Johanna Drucker: Learning from the Codex
February 18, 2010
Friday, February 19, 4:00pm
McCune Conference Room, HSSB
Johanna Drucker is author, book artist, visual theorist and cultural critic. She holds the Martin and Bernard Breslauer Professorship, Department of Information Studies, UCLA.
Her talk will address our understanding of the way the graphical organization of codex books supports functionality has increased dramatically in the era of digital design activity. The analysis of format features and design elements in print, once approached largely from an aesthetic study of style or a bibliographical analysis of material production, is now focused on functions. This reassessment provides a foundation for the design of information structures in digital environments, but must be qualified by an engagement with new capabilities of electronic media.

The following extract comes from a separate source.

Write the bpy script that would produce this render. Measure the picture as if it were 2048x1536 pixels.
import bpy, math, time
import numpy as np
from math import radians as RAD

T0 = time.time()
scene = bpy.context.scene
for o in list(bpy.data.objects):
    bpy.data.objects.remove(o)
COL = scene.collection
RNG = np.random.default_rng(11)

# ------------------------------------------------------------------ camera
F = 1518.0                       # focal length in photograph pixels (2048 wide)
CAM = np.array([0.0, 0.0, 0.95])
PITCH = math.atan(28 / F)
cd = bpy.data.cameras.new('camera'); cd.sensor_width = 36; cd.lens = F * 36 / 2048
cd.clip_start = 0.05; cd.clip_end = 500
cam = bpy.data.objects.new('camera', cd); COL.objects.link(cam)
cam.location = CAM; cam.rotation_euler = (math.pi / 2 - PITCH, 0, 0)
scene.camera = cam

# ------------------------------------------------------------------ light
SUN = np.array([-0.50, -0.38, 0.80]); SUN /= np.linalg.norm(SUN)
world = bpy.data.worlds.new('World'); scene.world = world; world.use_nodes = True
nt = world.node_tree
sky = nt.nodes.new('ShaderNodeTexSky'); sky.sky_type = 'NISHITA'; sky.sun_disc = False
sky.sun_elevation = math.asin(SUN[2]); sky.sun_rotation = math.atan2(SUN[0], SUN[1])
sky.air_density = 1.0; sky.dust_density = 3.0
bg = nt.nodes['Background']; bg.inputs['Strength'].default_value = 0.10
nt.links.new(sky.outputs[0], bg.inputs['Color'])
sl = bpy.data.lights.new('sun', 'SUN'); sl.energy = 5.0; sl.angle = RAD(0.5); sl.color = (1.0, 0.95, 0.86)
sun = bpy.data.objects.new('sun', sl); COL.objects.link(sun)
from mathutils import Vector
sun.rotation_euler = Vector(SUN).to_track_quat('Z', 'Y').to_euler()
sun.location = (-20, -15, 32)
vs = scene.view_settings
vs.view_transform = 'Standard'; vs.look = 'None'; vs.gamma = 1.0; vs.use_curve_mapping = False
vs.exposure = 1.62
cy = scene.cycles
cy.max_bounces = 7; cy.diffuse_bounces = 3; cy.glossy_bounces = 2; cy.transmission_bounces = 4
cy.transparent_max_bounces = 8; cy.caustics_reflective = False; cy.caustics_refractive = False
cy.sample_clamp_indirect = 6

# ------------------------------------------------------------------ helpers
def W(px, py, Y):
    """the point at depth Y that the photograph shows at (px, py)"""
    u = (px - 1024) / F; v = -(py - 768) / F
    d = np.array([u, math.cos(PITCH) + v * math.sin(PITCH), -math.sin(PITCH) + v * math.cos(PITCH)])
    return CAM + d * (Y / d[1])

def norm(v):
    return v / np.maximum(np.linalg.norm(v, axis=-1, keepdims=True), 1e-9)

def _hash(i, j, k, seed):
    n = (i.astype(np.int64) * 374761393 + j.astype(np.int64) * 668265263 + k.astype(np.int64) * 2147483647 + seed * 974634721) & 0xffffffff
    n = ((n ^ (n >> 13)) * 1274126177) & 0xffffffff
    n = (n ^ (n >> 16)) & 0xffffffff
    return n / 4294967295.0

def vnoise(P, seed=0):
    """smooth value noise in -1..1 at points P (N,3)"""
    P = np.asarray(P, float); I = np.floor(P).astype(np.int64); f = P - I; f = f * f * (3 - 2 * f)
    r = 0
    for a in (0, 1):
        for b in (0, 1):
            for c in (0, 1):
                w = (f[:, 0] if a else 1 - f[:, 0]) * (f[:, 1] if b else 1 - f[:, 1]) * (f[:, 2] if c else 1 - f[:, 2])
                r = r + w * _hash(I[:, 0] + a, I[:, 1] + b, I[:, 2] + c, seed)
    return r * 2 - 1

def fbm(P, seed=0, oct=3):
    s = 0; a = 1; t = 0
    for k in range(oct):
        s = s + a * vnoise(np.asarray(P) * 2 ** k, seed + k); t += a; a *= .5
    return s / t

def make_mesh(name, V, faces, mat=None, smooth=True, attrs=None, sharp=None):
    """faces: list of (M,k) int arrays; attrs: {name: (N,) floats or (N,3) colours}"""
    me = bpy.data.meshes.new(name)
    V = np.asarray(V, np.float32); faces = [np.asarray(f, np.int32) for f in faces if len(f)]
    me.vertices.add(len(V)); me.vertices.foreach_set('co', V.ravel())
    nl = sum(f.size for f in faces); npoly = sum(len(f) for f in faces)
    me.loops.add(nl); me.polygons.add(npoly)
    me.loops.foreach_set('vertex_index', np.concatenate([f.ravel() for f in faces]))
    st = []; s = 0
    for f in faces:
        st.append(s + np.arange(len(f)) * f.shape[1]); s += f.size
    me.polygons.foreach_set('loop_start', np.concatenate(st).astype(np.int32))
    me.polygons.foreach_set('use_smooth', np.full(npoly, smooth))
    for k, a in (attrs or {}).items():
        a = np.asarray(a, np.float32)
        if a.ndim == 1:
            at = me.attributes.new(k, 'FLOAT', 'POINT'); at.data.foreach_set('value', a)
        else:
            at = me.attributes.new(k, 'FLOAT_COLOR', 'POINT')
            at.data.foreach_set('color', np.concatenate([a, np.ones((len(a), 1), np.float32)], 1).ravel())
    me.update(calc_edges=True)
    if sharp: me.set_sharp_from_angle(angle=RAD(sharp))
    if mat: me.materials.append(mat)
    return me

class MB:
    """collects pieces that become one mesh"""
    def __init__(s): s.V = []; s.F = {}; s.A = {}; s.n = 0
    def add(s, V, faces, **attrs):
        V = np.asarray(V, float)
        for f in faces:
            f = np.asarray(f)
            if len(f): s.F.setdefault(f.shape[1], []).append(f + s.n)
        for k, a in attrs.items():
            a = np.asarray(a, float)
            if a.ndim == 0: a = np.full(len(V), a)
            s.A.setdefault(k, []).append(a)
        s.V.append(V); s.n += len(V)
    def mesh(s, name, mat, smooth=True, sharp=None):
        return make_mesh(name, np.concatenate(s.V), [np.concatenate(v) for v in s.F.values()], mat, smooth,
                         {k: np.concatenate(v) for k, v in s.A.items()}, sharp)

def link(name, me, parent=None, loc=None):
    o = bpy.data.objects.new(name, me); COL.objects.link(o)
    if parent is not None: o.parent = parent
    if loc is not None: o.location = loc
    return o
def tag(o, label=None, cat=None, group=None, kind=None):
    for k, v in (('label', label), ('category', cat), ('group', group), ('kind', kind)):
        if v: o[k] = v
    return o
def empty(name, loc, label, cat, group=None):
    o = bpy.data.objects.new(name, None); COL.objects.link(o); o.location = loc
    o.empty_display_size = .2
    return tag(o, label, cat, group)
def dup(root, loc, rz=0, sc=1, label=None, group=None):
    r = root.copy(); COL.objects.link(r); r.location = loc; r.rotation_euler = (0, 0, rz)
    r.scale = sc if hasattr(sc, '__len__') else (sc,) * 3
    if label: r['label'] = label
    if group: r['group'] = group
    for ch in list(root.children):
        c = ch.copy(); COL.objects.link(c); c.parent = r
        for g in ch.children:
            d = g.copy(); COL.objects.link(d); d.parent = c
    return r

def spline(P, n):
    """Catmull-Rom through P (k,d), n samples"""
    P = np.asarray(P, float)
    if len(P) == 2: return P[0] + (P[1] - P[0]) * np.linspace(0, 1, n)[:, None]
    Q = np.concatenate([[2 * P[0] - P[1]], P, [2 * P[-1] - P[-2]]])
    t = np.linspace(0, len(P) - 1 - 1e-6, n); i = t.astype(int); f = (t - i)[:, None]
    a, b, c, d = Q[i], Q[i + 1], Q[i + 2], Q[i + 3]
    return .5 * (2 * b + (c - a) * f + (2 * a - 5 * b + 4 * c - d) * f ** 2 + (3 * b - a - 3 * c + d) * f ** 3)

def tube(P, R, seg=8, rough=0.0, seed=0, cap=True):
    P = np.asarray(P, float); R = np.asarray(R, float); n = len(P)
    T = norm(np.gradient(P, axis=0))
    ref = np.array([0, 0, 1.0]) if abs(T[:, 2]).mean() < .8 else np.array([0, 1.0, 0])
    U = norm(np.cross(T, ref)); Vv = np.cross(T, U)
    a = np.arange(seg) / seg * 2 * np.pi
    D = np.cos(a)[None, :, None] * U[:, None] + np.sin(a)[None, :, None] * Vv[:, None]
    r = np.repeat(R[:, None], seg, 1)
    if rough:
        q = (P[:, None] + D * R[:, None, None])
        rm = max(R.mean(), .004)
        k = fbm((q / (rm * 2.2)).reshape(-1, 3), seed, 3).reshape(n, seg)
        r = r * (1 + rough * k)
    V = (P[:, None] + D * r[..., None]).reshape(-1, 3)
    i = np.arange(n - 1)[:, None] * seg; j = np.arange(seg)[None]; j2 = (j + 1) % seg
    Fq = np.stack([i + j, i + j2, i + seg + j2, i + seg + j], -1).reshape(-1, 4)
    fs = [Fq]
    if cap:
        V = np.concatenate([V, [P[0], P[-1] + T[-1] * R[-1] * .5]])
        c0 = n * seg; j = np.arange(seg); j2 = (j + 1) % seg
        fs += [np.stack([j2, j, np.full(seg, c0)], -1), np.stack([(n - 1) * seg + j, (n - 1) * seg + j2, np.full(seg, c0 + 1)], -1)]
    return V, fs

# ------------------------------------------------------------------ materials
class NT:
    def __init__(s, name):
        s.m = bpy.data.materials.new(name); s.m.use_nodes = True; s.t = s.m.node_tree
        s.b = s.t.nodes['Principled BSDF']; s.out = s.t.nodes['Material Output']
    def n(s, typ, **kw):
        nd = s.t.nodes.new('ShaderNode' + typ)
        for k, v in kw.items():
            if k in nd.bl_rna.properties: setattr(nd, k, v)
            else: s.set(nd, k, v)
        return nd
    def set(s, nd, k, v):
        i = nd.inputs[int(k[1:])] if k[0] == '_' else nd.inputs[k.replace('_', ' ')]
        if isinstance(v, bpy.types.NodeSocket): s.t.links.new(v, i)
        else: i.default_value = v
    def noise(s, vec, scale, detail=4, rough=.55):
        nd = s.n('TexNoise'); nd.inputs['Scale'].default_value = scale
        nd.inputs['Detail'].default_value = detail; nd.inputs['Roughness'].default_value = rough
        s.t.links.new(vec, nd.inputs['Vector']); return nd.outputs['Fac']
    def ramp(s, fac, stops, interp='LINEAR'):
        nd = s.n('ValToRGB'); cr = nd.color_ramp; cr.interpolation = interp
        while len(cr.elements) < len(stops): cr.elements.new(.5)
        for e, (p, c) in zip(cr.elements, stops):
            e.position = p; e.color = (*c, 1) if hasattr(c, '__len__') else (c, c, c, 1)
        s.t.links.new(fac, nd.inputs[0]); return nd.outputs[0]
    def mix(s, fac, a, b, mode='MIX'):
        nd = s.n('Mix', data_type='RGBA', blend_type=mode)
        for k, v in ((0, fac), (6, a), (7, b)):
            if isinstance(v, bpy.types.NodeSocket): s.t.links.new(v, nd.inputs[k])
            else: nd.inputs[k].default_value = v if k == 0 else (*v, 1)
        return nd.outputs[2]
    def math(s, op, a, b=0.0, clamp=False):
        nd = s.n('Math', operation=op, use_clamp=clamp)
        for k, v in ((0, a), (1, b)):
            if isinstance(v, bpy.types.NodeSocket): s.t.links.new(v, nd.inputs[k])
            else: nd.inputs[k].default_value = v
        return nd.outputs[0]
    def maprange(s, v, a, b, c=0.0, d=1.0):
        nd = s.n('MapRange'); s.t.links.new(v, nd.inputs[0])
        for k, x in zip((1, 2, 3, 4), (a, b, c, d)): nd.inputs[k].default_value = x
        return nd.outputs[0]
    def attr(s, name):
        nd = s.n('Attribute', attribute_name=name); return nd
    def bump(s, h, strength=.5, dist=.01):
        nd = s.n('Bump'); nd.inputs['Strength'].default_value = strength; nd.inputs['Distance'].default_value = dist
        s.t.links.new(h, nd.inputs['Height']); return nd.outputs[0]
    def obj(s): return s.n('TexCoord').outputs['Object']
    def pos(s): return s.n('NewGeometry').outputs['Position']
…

This talk suggests a few basic premises from the study of the codex as a diagrammatic space that might be of value in the design of digital environments at various scales.
Harry Reese (College of Creative Studies) and Alan Liu (English) will be respondents to Dr. Drucker’s talk, and their comments will be followed by a general discussion.
This event is co-sponsored by the departments of Art, History of Art and Architecture, Film and Media, the College of Creative Studies, and is endorsed by the English Department.